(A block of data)
· · · · · · ·

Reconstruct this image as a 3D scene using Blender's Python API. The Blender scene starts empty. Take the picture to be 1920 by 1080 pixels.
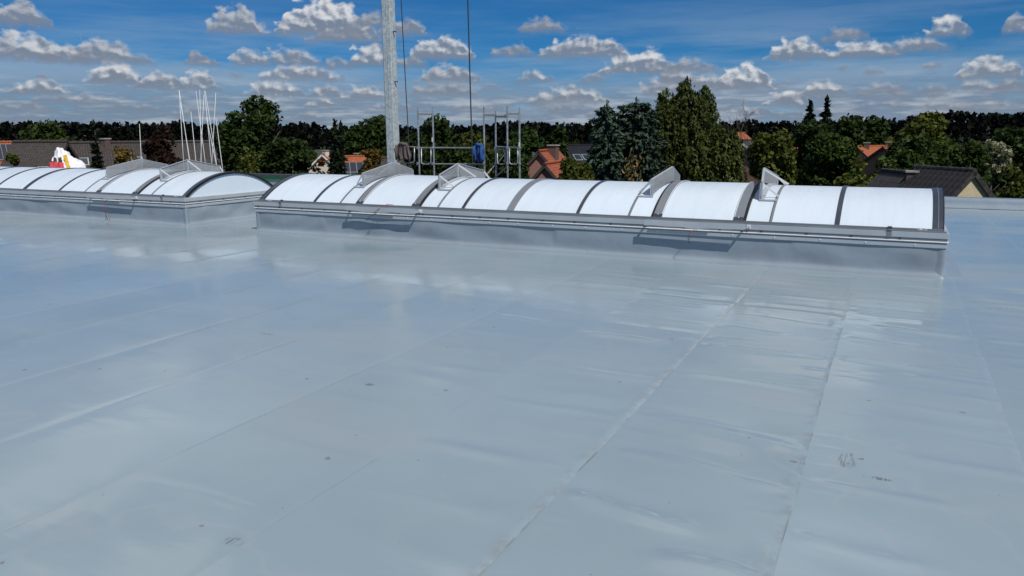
import bpy, bmesh, math, random
import numpy as np
from mathutils import Vector, Matrix

R_ = math.radians
random.seed(7)
rng = np.random.default_rng(7)
scene = bpy.context.scene
COL = scene.collection

# ------------------------------------------------------------------ camera
EYE = Vector((0.0, 0.0, 1.75))
FOC, PITCH, YAW, ROLL = 1422.0, R_(11.5), R_(26.5), R_(-0.3)
fw = Vector((-math.sin(YAW) * math.cos(PITCH), math.cos(YAW) * math.cos(PITCH), -math.sin(PITCH)))
rt0 = Vector((math.cos(YAW), math.sin(YAW), 0.0))
up0 = rt0.cross(fw)
rt = math.cos(ROLL) * rt0 + math.sin(ROLL) * up0
up = -math.sin(ROLL) * rt0 + math.cos(ROLL) * up0
cam_data = bpy.data.cameras.new('camera')
cam = bpy.data.objects.new('camera', cam_data)
COL.objects.link(cam)
m = Matrix((rt, up, -fw)).transposed().to_4x4()
m.translation = EYE
cam.matrix_world = m
cam_data.sensor_width = 36.0
cam_data.lens = 36.0 * FOC / 1920.0
cam_data.clip_start = 0.05
cam_data.clip_end = 6000.0
scene.camera = cam
scene.render.resolution_x = 1024
scene.render.resolution_y = 576

# ------------------------------------------------------------------ light
SUN = Vector((0.53, -0.34, 0.77)).normalized()          # towards the sun
SUN_EL = math.asin(SUN.z)
SUN_AZ = math.atan2(SUN.x, SUN.y)                        # clockwise from +Y
sun_data = bpy.data.lights.new('sun', 'SUN')
sun_data.energy = 3.7
sun_data.angle = R_(0.53)
sun_data.color = (1.0, 0.955, 0.89)
sun_ob = bpy.data.objects.new('sun', sun_data)
COL.objects.link(sun_ob)
sun_ob.rotation_euler = (-SUN).to_track_quat('-Z', 'Y').to_euler()
sun_ob.location = (20, -15, 30)

scene.view_settings.view_transform = 'Standard'
scene.view_settings.look = 'None'
scene.view_settings.exposure = 0.0
scene.view_settings.gamma = 1.0
scene.view_settings.use_curve_mapping = False
scene.cycles.max_bounces = 5
scene.cycles.diffuse_bounces = 3
scene.cycles.glossy_bounces = 3
scene.cycles.transmission_bounces = 2
scene.cycles.caustics_reflective = False
scene.cycles.caustics_refractive = False


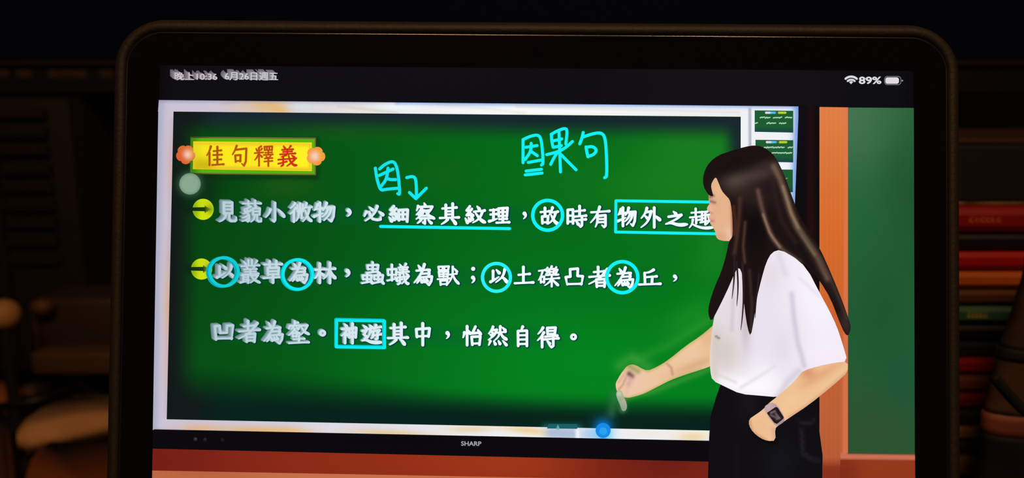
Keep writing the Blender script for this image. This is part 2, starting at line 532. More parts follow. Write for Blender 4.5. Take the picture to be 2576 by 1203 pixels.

· · · · · · ·

Transcribe every line in the entries above, taking out only the images.

Reconstruct this image as a 3D scene using Blender's Python API. The Blender scene starts empty. Take the picture to be 1920 by 1080 pixels.
import bpy, bmesh, math, random
import numpy as np
from mathutils import Vector, Matrix

R_ = math.radians
random.seed(7)
rng = np.random.default_rng(7)
scene = bpy.context.scene
COL = scene.collection

# ------------------------------------------------------------------ camera
EYE = Vector((0.0, 0.0, 1.75))
FOC, PITCH, YAW, ROLL = 1422.0, R_(11.5), R_(26.5), R_(-0.3)
fw = Vector((-math.sin(YAW) * math.cos(PITCH), math.cos(YAW) * math.cos(PITCH), -math.sin(PITCH)))
rt0 = Vector((math.cos(YAW), math.sin(YAW), 0.0))
up0 = rt0.cross(fw)
rt = math.cos(ROLL) * rt0 + math.sin(ROLL) * up0
up = -math.sin(ROLL) * rt0 + math.cos(ROLL) * up0
cam_data = bpy.data.cameras.new('camera')
cam = bpy.data.objects.new('camera', cam_data)
COL.objects.link(cam)
m = Matrix((rt, up, -fw)).transposed().to_4x4()
m.translation = EYE
cam.matrix_world = m
cam_data.sensor_width = 36.0
cam_data.lens = 36.0 * FOC / 1920.0
cam_data.clip_start = 0.05
cam_data.clip_end = 6000.0
scene.camera = cam
scene.render.resolution_x = 1024
scene.render.resolution_y = 576

# ------------------------------------------------------------------ light
SUN = Vector((0.53, -0.34, 0.77)).normalized()          # towards the sun
SUN_EL = math.asin(SUN.z)
SUN_AZ = math.atan2(SUN.x, SUN.y)                        # clockwise from +Y
sun_data = bpy.data.lights.new('sun', 'SUN')
sun_data.energy = 3.7
sun_data.angle = R_(0.53)
sun_data.color = (1.0, 0.955, 0.89)
sun_ob = bpy.data.objects.new('sun', sun_data)
COL.objects.link(sun_ob)
sun_ob.rotation_euler = (-SUN).to_track_quat('-Z', 'Y').to_euler()
sun_ob.location = (20, -15, 30)

scene.view_settings.view_transform = 'Standard'
scene.view_settings.look = 'None'
scene.view_settings.exposure = 0.0
scene.view_settings.gamma = 1.0
scene.view_settings.use_curve_mapping = False
scene.cycles.max_bounces = 5
scene.cycles.diffuse_bounces = 3
scene.cycles.glossy_bounces = 3
scene.cycles.transmission_bounces = 2
scene.cycles.caustics_reflective = False
scene.cycles.caustics_refractive = False


Keep writing the Blender script for this image. This is part 2, starting at line 532. More parts follow. Write for Blender 4.5. Take the picture to be 2576 by 1203 pixels.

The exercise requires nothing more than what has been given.